A few decades ago, politics and principles were usually one and the same. In the red corner, being towelled down and swigging on a water bottle, sat mighty State Socialism. And limbering up on the ropes in the blue corner was the colossus of Free-Market Capitalism. As the bell sounded at election time they’d barrel out of their corners, smash together and trade punches; one or two below the belt; a jab here, a right hook there.
Meanwhile outside the ring, the electorate were ferociously partisan. There were very few shades of grey back then. Either you were red or you were blue.
Around the time I took my first teetering baby-steps, political party membership was ubiquitous. It’s true, the Liberal Party was at a bit of a low ebb with, as now, just a handful of parliamentary seats; a decline which wouldn’t be reversed until the SDP-Liberal Alliance in the 1980s. But the Labour Party brandished a membership of almost a million, and the Conservative Party stood with nearly three million paid-up members.
In those days – and for decades thereafter - each party seemed set on a firm mission. A clear philosophy and purpose. An obvious rationale which sent a luminous signal to those who might lend it their support.
You didn’t so much choose which party to vote for, as look hard in the mirror and measure your own disposition. Based on the sort of person you found gazing back, you then knew which party to stick with. It was a matter of belief. Policies and manifestos could be ephemeral: nothing more than temporary notes pinned to a noticeboard. It was the hand that wrote them – the permanent principles behind - that mattered.
Oh, how things have changed. Now the National Trust has eight times as many members as all our political parties combined and, you’ll recall, the last General Election was fought broadly over a procession of single policy commitments rather than underlying rudimentary principles.
You see the thing is, a manifesto pledge is only one possible expression of its underlying principles. So it’s short-lived and transitory. It’s only a tiny part of the story, where actually the whole narrative is so much more meaningful. Your marketing team might shout, “sell the sizzle, not the sausage”, but they’ve been ignored.
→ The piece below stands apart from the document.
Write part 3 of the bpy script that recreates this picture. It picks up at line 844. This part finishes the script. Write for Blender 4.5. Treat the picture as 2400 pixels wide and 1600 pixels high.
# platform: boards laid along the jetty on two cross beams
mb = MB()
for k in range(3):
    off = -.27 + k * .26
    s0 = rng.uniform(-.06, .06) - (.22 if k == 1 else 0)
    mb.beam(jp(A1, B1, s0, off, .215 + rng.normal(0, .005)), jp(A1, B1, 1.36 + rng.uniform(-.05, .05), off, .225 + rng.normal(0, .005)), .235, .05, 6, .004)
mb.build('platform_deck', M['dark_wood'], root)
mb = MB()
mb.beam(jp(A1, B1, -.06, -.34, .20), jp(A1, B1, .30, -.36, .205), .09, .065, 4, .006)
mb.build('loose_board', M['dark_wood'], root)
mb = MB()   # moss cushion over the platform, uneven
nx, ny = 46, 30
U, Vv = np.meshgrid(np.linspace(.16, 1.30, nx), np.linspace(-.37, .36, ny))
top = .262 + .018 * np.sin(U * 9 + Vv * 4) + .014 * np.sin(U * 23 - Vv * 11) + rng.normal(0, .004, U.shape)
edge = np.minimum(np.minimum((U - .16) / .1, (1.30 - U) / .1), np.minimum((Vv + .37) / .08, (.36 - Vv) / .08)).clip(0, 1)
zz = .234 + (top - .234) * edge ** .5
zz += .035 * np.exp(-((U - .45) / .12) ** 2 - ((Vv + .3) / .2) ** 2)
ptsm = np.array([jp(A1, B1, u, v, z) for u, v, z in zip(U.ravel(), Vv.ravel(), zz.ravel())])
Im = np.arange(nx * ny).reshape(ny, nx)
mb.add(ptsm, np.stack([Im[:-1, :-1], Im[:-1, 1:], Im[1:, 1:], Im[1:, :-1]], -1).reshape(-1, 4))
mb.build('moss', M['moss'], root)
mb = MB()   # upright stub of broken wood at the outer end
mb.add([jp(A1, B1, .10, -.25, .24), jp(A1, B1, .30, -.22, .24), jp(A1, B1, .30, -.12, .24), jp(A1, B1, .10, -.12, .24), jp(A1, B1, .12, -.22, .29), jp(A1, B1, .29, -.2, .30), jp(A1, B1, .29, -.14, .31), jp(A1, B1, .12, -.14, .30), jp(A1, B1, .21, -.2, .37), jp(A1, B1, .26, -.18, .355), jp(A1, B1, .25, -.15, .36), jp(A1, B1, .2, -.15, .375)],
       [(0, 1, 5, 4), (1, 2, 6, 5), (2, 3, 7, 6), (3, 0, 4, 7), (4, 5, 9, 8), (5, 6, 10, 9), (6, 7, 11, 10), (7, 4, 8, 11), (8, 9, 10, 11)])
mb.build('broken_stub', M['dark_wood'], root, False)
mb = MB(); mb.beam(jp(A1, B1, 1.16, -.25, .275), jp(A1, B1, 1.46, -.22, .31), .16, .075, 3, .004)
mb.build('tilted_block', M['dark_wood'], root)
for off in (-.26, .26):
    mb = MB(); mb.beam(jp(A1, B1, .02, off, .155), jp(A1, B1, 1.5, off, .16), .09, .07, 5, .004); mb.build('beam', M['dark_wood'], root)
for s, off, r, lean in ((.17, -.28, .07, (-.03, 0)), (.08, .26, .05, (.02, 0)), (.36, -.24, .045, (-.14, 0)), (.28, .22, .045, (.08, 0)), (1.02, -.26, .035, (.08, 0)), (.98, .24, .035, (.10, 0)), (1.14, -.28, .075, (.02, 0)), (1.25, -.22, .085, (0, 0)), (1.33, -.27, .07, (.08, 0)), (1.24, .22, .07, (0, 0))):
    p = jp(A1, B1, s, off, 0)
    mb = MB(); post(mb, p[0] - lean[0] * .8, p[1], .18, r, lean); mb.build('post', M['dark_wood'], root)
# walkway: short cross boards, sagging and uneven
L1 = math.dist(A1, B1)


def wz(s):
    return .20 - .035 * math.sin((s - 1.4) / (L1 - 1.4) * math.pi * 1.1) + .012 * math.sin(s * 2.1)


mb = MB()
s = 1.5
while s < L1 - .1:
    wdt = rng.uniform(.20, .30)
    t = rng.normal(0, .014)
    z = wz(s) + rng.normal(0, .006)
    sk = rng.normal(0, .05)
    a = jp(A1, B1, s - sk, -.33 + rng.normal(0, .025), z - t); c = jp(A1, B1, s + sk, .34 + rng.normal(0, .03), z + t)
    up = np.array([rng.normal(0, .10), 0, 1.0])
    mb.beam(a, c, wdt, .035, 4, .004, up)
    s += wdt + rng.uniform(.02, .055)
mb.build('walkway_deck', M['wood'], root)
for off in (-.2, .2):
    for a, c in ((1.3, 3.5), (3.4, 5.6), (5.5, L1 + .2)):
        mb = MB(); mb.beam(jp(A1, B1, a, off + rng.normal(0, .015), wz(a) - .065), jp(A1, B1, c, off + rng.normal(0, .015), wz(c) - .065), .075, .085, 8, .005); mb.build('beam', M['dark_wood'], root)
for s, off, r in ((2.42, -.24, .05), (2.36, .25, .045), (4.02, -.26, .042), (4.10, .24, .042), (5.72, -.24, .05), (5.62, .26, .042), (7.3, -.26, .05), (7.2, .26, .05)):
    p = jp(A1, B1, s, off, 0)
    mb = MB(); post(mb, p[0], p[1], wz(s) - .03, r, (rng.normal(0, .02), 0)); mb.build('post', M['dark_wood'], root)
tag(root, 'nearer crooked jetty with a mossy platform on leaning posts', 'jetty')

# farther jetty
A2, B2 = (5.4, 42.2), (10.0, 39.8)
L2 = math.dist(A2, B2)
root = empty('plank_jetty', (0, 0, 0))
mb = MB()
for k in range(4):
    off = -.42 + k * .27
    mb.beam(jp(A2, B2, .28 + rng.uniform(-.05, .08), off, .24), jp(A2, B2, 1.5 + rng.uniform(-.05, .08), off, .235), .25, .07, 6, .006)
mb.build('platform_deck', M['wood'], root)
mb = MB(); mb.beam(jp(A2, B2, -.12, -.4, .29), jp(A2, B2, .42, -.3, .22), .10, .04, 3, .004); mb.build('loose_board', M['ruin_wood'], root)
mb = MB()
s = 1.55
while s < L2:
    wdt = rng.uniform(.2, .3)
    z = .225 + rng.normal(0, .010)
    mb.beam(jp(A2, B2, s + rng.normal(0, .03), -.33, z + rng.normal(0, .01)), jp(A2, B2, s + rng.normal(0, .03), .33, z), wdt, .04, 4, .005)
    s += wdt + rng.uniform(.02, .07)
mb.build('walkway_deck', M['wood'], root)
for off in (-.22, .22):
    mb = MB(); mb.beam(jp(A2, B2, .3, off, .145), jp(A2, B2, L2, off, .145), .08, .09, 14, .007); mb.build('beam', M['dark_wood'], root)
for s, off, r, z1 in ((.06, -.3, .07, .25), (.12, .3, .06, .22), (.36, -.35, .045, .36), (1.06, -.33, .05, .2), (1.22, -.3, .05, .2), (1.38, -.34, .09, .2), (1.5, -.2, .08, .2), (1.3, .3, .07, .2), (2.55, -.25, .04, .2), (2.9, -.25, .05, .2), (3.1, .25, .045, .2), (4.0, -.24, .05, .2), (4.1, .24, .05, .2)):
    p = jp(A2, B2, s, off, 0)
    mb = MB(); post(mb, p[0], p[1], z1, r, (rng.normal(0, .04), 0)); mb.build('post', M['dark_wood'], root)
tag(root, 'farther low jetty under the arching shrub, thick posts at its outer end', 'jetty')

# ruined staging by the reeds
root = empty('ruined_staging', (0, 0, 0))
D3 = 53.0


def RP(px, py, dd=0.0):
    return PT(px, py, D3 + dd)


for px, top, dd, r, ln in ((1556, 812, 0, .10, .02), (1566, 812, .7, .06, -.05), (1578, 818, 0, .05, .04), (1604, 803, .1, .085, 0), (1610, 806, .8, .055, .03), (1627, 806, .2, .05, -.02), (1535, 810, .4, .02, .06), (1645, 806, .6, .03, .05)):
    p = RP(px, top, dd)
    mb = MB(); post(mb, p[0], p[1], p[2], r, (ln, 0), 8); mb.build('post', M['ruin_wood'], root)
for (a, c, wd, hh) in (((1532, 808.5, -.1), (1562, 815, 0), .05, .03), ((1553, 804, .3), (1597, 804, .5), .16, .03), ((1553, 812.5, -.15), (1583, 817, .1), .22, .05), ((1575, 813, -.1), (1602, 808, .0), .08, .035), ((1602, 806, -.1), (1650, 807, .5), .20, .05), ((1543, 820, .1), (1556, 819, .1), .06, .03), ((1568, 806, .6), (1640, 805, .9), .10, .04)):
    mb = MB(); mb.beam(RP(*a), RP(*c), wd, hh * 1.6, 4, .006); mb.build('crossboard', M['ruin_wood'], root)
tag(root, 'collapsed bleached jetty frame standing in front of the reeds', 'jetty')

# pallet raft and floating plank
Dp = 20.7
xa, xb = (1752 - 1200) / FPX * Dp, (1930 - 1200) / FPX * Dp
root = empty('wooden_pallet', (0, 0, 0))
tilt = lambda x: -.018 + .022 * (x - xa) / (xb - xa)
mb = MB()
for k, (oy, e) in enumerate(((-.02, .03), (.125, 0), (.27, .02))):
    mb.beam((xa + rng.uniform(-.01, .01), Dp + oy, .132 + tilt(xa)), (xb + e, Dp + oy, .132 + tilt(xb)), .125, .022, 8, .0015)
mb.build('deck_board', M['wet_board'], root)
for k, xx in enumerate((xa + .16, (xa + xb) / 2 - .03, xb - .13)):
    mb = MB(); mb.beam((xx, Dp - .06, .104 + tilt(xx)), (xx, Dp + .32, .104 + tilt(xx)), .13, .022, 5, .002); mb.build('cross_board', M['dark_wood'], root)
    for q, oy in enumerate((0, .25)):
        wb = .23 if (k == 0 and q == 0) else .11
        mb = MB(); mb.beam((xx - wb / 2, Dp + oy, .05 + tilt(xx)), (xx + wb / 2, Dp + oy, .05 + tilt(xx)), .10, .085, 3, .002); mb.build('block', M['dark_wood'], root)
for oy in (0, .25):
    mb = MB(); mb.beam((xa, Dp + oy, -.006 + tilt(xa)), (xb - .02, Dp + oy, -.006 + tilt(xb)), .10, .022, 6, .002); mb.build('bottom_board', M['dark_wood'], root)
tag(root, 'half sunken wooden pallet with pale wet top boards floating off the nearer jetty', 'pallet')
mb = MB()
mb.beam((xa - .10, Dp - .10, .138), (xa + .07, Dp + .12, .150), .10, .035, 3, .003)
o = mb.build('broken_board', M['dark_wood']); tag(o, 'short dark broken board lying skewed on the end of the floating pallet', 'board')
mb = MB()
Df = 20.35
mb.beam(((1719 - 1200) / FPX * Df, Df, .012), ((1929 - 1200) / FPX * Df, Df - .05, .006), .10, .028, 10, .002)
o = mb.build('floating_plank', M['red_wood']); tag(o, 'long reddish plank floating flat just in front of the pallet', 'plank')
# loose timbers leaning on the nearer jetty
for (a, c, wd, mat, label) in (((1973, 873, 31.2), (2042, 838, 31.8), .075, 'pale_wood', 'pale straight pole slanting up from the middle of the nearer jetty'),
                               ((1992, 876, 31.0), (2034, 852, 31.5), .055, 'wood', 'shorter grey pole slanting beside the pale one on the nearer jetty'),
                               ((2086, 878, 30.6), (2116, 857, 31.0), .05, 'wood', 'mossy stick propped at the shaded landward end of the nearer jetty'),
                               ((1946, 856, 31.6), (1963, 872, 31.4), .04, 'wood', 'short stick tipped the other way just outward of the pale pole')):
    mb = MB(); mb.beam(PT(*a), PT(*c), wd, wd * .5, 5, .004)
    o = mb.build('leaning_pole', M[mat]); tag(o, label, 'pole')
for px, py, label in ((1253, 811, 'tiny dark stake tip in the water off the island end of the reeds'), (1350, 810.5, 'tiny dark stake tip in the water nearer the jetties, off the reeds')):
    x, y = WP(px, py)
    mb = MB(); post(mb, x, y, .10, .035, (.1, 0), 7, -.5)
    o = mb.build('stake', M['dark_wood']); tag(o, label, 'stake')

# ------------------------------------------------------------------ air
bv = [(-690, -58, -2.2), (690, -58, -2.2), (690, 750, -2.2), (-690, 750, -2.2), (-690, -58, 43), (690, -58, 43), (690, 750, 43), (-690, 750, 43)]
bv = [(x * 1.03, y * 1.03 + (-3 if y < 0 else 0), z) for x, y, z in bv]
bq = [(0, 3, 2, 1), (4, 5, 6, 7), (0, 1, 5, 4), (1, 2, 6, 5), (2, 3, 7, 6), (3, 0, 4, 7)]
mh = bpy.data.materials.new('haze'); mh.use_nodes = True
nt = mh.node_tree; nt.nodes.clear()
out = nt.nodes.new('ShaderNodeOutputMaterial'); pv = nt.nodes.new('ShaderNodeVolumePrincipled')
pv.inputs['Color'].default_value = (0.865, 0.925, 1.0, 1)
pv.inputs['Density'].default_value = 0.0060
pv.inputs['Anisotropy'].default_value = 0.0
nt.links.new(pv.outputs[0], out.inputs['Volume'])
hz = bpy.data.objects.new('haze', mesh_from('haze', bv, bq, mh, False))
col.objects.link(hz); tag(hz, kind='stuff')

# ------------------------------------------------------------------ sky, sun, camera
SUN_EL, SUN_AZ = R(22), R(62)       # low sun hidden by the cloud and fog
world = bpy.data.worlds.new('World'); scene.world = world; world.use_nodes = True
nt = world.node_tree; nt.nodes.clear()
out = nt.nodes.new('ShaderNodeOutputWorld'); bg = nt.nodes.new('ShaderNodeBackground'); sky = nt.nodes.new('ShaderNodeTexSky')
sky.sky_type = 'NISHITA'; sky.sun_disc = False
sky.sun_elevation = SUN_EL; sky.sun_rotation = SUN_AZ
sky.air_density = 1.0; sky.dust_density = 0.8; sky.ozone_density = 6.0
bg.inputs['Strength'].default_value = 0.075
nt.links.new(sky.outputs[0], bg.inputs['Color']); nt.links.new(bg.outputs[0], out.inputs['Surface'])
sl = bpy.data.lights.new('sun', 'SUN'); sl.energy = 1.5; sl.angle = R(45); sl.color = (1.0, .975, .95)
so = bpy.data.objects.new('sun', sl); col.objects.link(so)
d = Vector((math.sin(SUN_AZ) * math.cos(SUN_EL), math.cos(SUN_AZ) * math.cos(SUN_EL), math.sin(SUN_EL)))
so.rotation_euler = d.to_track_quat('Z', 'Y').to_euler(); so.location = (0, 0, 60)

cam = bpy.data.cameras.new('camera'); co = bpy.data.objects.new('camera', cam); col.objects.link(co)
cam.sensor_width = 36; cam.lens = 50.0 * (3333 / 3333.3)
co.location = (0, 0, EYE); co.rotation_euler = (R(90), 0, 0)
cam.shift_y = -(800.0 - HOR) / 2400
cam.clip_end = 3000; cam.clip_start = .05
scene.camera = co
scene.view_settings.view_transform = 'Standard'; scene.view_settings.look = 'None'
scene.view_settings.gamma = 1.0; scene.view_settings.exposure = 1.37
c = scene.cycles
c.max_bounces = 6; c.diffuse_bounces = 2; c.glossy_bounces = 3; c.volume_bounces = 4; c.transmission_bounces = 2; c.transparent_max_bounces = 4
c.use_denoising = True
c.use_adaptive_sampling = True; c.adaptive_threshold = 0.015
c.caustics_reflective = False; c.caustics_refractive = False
With the forthcoming EU referendum, many curious people, quite understandably, feel that they lack the necessary tools with which to make an informed decision. And they suspect that the facts coming from both sides of the debate are not to be trusted. They’re right, of course.
But perhaps the facts - those fanciful, notional statistics, dreamed-up by each side; those hallucinations designed to strike joy or fear – aren’t really the point.
The real point lies with the underlying principles. Where do we really stand in relation to the EU and where do we feel we could stand? And what would a change - if that’s what the mirror calls for - achieve for us all?